▸ Task to complete
Print the listing below from its opening line through the line holding "R = math.radians", both ends included.

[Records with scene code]
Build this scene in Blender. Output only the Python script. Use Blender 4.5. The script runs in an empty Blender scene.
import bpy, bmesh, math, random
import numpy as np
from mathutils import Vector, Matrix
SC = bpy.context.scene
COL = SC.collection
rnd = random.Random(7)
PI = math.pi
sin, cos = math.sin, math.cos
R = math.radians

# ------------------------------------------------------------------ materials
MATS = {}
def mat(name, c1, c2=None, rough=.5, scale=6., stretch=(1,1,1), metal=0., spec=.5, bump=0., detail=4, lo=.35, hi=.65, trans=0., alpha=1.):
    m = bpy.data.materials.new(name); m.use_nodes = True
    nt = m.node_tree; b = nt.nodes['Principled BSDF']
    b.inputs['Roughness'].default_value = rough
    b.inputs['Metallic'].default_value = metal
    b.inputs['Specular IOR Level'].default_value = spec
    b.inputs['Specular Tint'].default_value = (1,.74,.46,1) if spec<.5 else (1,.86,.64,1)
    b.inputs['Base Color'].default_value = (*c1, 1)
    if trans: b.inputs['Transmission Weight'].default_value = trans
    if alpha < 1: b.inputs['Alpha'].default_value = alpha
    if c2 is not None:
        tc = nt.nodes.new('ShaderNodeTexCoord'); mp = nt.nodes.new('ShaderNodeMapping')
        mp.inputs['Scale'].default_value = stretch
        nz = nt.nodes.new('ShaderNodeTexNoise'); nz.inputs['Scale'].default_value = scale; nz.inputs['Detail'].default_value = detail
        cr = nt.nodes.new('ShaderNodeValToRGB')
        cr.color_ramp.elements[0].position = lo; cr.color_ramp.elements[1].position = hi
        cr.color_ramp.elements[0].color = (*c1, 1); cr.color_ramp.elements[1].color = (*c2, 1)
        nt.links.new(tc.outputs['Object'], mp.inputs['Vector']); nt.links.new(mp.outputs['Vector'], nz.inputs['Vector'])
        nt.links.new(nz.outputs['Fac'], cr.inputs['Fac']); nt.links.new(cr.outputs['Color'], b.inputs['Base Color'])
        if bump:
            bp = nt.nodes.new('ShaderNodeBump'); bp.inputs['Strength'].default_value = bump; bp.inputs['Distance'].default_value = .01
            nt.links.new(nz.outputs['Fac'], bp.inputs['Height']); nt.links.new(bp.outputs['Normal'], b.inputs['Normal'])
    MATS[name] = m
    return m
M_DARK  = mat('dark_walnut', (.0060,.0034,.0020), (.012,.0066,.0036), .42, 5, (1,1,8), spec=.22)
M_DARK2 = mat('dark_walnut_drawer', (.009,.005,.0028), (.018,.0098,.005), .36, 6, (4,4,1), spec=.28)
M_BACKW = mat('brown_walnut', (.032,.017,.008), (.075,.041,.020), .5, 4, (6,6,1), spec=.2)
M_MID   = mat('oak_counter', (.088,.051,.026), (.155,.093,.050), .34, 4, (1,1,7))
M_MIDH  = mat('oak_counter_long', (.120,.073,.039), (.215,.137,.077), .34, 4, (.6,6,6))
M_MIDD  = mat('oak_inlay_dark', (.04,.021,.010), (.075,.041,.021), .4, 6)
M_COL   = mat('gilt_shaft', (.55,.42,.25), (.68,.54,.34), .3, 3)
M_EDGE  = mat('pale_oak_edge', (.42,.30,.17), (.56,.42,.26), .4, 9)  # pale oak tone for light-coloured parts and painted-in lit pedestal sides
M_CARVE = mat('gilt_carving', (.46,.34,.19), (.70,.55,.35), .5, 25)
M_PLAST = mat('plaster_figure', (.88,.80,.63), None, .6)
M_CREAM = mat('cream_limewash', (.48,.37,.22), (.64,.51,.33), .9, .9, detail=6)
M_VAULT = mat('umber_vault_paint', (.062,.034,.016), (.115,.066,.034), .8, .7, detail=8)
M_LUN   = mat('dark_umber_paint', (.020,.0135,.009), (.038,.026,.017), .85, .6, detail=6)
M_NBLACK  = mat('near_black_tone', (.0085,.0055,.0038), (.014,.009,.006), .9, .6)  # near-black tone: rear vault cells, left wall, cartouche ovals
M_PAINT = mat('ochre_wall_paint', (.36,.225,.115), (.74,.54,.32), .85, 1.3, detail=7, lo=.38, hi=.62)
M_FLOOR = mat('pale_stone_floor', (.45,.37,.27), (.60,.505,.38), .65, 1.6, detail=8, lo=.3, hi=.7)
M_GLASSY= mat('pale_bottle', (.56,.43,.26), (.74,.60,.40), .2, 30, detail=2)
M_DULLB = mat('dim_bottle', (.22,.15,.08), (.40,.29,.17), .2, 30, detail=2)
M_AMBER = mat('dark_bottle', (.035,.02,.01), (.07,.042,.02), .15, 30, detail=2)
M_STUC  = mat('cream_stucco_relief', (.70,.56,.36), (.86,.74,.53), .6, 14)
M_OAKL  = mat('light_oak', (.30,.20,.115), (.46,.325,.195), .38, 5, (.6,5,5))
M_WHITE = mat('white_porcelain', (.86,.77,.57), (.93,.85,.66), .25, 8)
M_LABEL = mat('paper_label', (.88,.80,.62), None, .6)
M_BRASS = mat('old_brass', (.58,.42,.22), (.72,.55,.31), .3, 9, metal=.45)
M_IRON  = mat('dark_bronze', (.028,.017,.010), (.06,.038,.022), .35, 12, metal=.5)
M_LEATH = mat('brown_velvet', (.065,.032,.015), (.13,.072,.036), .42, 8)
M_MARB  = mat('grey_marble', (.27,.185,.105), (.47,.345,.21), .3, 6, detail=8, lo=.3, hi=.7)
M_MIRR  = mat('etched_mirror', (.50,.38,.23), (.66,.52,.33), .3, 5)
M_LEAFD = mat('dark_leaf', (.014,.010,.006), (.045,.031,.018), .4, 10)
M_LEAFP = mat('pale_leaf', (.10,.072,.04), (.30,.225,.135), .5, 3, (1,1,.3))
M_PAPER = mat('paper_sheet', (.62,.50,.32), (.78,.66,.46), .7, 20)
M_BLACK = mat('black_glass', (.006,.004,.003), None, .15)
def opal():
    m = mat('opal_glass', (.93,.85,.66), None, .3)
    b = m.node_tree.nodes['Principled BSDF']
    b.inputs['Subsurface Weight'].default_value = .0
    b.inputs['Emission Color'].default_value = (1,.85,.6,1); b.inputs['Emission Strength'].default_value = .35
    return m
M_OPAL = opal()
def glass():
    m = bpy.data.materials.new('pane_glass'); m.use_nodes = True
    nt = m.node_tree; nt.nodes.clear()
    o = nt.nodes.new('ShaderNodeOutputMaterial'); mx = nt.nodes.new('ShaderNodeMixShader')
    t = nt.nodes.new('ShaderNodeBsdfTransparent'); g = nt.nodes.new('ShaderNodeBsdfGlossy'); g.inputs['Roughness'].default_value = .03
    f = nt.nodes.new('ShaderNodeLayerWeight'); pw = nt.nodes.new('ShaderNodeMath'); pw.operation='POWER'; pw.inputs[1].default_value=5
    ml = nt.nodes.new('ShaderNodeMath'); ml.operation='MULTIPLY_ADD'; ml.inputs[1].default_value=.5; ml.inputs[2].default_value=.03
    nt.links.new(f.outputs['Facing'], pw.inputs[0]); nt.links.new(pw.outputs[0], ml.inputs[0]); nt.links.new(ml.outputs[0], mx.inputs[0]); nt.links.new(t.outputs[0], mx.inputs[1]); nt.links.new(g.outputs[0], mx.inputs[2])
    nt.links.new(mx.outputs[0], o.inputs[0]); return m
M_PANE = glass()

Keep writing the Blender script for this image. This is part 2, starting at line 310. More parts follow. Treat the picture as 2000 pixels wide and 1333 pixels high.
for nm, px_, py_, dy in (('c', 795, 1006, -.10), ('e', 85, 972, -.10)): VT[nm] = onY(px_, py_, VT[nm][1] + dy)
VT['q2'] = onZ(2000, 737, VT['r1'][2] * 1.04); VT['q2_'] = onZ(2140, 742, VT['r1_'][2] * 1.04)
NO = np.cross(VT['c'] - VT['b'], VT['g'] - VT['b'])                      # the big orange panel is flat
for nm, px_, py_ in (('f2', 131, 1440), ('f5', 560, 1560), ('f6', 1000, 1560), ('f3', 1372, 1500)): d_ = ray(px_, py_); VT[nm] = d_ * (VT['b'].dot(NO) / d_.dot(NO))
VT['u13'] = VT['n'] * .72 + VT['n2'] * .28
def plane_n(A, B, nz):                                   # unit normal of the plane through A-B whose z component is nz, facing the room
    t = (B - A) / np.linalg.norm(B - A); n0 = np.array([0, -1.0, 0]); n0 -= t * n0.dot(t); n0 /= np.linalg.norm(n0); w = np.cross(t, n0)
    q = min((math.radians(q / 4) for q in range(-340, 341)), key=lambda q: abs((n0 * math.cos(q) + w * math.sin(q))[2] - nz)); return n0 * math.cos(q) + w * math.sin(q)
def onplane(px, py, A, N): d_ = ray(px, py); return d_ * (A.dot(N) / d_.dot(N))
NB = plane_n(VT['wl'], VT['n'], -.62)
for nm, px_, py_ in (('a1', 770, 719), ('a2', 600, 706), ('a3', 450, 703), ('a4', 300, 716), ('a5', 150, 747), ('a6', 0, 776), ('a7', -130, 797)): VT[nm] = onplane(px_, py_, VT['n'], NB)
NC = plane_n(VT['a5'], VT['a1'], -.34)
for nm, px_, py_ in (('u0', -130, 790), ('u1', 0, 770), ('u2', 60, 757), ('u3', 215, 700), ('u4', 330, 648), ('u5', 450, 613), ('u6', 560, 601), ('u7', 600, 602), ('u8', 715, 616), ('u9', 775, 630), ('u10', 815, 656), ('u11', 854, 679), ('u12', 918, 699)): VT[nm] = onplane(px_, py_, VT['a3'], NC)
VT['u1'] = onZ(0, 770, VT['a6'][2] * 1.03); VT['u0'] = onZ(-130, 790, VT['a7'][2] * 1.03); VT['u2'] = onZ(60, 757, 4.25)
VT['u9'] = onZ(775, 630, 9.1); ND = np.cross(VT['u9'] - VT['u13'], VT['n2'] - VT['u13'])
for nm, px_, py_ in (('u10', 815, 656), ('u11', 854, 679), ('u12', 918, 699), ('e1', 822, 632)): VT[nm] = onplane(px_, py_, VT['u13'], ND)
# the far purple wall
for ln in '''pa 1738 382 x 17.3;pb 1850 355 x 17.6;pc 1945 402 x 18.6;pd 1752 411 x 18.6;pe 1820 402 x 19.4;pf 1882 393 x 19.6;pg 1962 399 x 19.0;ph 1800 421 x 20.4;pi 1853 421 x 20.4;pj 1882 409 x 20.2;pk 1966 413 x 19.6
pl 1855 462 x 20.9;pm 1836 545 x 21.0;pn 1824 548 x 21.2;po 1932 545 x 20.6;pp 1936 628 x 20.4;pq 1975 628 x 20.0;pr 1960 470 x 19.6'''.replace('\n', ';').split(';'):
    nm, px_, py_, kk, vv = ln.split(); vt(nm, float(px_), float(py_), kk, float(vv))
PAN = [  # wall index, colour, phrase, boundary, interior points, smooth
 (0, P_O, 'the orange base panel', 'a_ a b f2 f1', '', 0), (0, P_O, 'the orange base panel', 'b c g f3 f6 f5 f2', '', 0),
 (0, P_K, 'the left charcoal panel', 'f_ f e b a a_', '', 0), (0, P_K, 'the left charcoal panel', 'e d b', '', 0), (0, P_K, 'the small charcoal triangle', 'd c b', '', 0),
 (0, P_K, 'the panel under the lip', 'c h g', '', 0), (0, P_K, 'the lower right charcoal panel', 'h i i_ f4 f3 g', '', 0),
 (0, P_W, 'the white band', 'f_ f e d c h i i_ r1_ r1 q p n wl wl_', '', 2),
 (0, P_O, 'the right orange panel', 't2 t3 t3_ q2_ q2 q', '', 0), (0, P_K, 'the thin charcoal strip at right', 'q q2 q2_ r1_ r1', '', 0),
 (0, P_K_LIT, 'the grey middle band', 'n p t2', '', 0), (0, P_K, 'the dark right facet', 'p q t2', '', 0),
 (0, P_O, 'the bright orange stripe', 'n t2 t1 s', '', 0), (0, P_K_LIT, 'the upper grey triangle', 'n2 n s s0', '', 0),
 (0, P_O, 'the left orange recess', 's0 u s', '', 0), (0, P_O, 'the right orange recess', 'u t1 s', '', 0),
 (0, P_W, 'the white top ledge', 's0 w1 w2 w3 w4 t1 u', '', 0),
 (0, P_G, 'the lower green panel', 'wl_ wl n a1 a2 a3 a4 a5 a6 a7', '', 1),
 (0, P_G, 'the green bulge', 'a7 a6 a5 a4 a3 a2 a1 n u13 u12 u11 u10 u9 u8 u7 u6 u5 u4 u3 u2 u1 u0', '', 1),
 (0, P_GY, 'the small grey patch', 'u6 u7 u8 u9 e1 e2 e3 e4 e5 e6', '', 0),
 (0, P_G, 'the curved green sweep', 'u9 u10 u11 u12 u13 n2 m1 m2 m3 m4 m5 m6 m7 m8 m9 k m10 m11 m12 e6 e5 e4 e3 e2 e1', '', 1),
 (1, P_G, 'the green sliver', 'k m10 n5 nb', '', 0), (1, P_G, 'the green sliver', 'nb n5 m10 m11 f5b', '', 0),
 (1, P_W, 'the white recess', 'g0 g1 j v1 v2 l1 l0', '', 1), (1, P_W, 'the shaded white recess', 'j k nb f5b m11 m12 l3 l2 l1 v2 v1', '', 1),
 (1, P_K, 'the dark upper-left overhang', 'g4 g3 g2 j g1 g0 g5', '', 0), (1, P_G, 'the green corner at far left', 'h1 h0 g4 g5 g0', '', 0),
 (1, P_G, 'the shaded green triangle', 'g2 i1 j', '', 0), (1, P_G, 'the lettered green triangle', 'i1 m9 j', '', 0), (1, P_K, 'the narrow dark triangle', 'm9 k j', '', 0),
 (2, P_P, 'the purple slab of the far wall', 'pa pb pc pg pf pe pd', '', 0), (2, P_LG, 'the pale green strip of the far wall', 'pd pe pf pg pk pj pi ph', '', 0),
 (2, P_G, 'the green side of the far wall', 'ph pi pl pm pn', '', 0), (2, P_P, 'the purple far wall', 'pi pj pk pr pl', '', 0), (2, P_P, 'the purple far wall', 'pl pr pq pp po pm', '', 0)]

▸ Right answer
Build this scene in Blender. Output only the Python script. Use Blender 4.5. The script runs in an empty Blender scene.
import bpy, bmesh, math, random
import numpy as np
from mathutils import Vector, Matrix
SC = bpy.context.scene
COL = SC.collection
rnd = random.Random(7)
PI = math.pi
sin, cos = math.sin, math.cos
R = math.radians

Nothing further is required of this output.